A falta de recursos que permita formar e manter os jovens especialistas em Portugal, evitando que sejam atraídos para carreiras internacionais, foi apontada por vários dos especialistas no painel, que salientaram que há alguma evolução nas iniciativas das organizações nesta área mas que avançam de forma lenta, e que é essencial reforçar o investimento.
Com muito do talento português em IT a “fugir” para o estrangeiro, e para o Reino Unido em particular, a capacidade de reter os profissionais em Portugal é uma das preocupações de Marco de Aguiar, diretor da IGNIT, que admite que o pacote salarial é importante mas também o sentido de propósito e a evolução da carreira. No Centro Nacional de Cibersegurança (CNCS) a falta de talento nesta área é acompanhada com os dados do Observatório de Cibersegurança e Pedro Xavier Mendonça referiu também as iniciativas desenvolvidas com o ensino superior, na C-Academy, para formação específica nas áreas intermédias e mais avançadas de forma a responder às necessidades do mercado.
Nas universidades o desenvolvimento de competências é um dos focos mas Luis Filipe Antunes, da Universidade do Porto, lembra que não basta formar pessoas especializadas em cibersegurança e defende que a formação devia ser transversal a todos os cursos técnicos, até porque só se o software for desenvolvido de base sem problemas de segurança é possível inverter a atual situação de existência de muitos bugs que são explorados por hackers.

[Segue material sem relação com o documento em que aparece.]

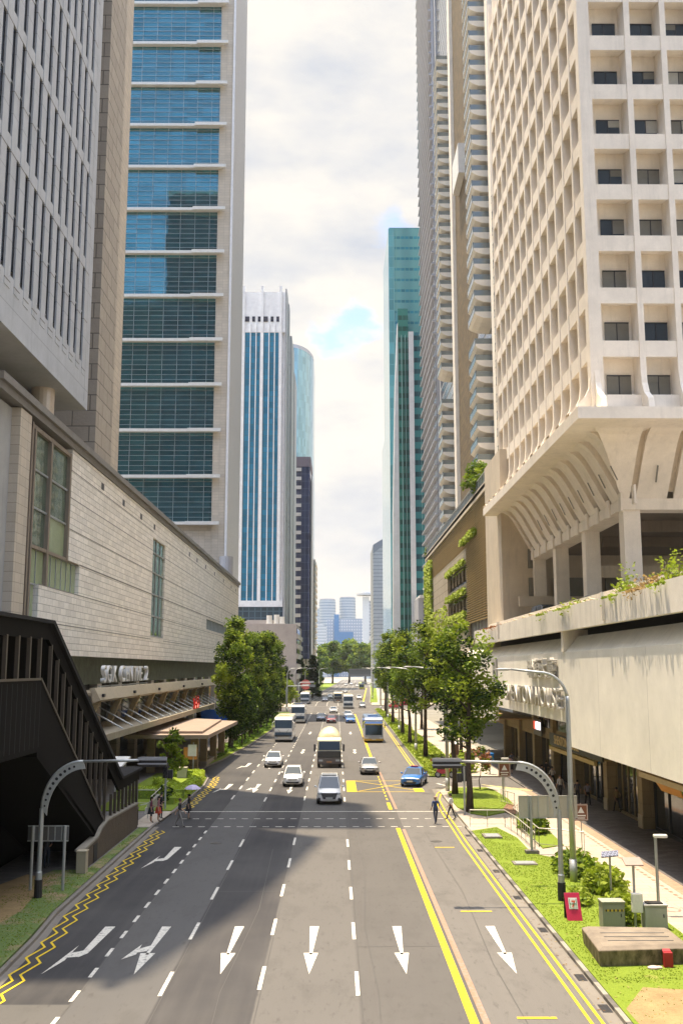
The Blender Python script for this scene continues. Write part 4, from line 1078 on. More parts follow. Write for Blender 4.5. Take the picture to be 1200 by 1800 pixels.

No encerramento da sessão, Leid Zejnilovic, da Nova School of Business and Economics, destacou o interesse que existe de colaboração entre o Reino Unido e Portugal nesta área, e que foi materializado em 2022 com a assinatura de um acordo bilateral entre os dois países. Resumindo as intervenções, o professor sublinha a ideia de que é preciso agir rapidamente, e de forma proactiva, para evitar as consequências negativas da falta de profissionais, trazendo também mais mulheres para o sector onde estão muito mal representadas.
A necessidade de maior investimento para formar e manter os profissionais a trabalhar na investigação e nas organizações portuguesas foi igualmente abordada por Leid Zejnilovic que apontou a importância de fazer mais investimentos para acelerar iniciativas de fixação e upskilling que são essenciais para que a maior segurança na economia digital.